__Request__.
Restate the opening lines of the material below word for word, stopping after the line that contains "C = S.collection".
-- Dataset extract start --
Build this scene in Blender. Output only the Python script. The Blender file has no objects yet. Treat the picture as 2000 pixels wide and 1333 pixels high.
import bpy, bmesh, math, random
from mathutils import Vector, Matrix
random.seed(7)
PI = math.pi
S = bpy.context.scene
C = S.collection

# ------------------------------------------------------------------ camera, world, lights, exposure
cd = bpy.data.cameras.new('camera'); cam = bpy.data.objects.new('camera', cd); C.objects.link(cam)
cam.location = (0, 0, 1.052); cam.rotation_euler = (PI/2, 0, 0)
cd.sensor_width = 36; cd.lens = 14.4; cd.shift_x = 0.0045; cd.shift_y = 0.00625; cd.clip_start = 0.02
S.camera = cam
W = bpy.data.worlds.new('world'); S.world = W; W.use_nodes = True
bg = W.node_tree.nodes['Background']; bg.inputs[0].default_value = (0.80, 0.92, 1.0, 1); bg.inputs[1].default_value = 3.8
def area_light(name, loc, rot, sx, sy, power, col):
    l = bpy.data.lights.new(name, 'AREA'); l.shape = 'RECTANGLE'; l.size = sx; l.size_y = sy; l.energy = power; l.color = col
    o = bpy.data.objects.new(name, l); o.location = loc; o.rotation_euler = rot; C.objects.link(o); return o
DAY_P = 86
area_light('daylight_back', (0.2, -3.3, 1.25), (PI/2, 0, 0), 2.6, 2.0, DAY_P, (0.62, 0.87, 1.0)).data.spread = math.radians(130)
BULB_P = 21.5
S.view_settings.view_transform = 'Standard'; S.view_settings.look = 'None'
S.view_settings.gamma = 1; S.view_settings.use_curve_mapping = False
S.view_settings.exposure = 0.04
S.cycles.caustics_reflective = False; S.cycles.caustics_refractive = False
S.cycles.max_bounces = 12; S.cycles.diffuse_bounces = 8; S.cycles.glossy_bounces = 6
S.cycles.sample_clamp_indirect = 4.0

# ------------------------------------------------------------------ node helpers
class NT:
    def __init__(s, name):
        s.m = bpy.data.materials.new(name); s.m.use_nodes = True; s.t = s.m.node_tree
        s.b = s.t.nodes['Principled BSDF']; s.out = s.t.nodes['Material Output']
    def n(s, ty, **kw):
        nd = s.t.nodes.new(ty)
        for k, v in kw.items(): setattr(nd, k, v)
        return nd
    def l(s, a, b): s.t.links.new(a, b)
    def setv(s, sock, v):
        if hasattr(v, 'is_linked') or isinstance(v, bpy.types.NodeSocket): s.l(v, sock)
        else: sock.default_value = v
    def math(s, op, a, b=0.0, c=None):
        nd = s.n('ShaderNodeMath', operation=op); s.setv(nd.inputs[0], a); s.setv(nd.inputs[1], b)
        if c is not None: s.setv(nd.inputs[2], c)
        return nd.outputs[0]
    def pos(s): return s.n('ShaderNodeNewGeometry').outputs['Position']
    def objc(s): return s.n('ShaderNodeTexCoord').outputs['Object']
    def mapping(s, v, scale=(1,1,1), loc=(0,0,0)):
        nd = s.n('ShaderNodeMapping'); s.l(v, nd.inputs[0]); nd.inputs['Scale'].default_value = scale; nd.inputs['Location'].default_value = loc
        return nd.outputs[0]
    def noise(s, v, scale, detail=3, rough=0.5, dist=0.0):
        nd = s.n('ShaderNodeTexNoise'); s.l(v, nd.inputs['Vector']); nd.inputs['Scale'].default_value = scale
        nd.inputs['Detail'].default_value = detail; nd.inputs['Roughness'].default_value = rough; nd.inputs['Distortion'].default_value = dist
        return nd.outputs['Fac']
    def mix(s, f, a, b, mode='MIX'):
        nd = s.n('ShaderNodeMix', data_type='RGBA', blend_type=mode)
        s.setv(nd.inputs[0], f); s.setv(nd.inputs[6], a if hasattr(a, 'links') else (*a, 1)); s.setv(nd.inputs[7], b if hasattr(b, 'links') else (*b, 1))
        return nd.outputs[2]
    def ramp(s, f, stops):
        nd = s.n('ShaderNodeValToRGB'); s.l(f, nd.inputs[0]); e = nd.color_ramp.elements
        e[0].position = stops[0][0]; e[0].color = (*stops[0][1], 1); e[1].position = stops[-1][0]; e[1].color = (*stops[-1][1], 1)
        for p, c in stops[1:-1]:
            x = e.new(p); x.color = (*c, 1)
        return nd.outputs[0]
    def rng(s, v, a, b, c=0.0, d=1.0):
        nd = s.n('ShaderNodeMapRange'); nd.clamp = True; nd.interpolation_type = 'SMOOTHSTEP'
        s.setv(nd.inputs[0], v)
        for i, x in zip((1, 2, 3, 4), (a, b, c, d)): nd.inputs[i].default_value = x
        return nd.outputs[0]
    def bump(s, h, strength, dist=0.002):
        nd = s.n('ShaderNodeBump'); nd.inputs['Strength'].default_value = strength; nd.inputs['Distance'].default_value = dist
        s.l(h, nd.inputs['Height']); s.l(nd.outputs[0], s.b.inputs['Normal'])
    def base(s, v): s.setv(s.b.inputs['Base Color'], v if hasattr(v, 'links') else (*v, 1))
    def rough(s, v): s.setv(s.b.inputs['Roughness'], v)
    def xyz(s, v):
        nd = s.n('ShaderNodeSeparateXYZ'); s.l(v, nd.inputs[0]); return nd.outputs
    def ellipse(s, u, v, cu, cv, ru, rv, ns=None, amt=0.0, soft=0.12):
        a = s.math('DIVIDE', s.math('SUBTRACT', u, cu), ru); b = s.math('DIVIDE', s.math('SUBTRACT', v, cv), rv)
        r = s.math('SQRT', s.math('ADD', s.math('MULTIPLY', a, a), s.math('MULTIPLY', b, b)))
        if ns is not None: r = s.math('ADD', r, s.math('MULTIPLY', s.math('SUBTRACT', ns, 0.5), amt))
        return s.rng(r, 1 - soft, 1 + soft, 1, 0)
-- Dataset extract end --
__The result__.
Build this scene in Blender. Output only the Python script. The Blender file has no objects yet. Treat the picture as 2000 pixels wide and 1333 pixels high.
import bpy, bmesh, math, random
from mathutils import Vector, Matrix
random.seed(7)
PI = math.pi
S = bpy.context.scene
C = S.collection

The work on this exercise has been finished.